* [Aim] Return, word for word, every line that follows.

* [Data extract]
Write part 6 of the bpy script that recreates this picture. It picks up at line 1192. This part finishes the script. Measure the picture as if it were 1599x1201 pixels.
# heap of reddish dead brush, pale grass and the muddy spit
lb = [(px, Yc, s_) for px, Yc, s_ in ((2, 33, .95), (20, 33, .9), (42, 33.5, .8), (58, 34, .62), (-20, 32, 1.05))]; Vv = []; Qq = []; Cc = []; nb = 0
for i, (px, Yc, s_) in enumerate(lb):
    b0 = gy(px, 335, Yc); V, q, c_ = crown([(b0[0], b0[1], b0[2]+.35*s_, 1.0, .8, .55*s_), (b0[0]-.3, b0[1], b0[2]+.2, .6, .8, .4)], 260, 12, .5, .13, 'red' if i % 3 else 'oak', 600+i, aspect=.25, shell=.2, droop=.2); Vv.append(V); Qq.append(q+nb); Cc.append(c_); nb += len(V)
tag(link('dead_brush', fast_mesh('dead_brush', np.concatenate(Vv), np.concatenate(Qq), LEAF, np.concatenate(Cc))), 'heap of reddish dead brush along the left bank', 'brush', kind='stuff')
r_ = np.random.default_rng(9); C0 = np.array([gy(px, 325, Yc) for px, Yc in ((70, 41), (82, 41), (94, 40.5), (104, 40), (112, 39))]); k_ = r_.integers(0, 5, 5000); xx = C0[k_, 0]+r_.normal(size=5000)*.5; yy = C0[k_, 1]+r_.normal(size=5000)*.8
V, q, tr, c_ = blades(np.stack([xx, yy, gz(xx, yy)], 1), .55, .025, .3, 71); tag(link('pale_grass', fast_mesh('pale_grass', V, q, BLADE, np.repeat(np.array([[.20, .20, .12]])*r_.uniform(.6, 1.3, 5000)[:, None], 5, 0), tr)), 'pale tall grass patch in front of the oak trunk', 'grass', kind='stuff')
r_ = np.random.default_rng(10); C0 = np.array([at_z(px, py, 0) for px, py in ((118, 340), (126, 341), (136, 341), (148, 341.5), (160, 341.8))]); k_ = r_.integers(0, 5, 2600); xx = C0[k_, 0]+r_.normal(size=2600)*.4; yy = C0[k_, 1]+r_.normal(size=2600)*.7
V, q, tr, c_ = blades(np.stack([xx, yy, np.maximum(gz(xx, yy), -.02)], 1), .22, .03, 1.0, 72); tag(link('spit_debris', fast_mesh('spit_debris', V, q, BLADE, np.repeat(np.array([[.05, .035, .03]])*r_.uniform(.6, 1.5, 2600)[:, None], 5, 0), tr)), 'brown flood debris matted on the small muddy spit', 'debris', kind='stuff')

* [The solution]
Write part 6 of the bpy script that recreates this picture. It picks up at line 1192. This part finishes the script. Measure the picture as if it were 1599x1201 pixels.
# heap of reddish dead brush, pale grass and the muddy spit
lb = [(px, Yc, s_) for px, Yc, s_ in ((2, 33, .95), (20, 33, .9), (42, 33.5, .8), (58, 34, .62), (-20, 32, 1.05))]; Vv = []; Qq = []; Cc = []; nb = 0
for i, (px, Yc, s_) in enumerate(lb):
    b0 = gy(px, 335, Yc); V, q, c_ = crown([(b0[0], b0[1], b0[2]+.35*s_, 1.0, .8, .55*s_), (b0[0]-.3, b0[1], b0[2]+.2, .6, .8, .4)], 260, 12, .5, .13, 'red' if i % 3 else 'oak', 600+i, aspect=.25, shell=.2, droop=.2); Vv.append(V); Qq.append(q+nb); Cc.append(c_); nb += len(V)
tag(link('dead_brush', fast_mesh('dead_brush', np.concatenate(Vv), np.concatenate(Qq), LEAF, np.concatenate(Cc))), 'heap of reddish dead brush along the left bank', 'brush', kind='stuff')
r_ = np.random.default_rng(9); C0 = np.array([gy(px, 325, Yc) for px, Yc in ((70, 41), (82, 41), (94, 40.5), (104, 40), (112, 39))]); k_ = r_.integers(0, 5, 5000); xx = C0[k_, 0]+r_.normal(size=5000)*.5; yy = C0[k_, 1]+r_.normal(size=5000)*.8
V, q, tr, c_ = blades(np.stack([xx, yy, gz(xx, yy)], 1), .55, .025, .3, 71); tag(link('pale_grass', fast_mesh('pale_grass', V, q, BLADE, np.repeat(np.array([[.20, .20, .12]])*r_.uniform(.6, 1.3, 5000)[:, None], 5, 0), tr)), 'pale tall grass patch in front of the oak trunk', 'grass', kind='stuff')
r_ = np.random.default_rng(10); C0 = np.array([at_z(px, py, 0) for px, py in ((118, 340), (126, 341), (136, 341), (148, 341.5), (160, 341.8))]); k_ = r_.integers(0, 5, 2600); xx = C0[k_, 0]+r_.normal(size=2600)*.4; yy = C0[k_, 1]+r_.normal(size=2600)*.7
V, q, tr, c_ = blades(np.stack([xx, yy, np.maximum(gz(xx, yy), -.02)], 1), .22, .03, 1.0, 72); tag(link('spit_debris', fast_mesh('spit_debris', V, q, BLADE, np.repeat(np.array([[.05, .035, .03]])*r_.uniform(.6, 1.5, 2600)[:, None], 5, 0), tr)), 'brown flood debris matted on the small muddy spit', 'debris', kind='stuff')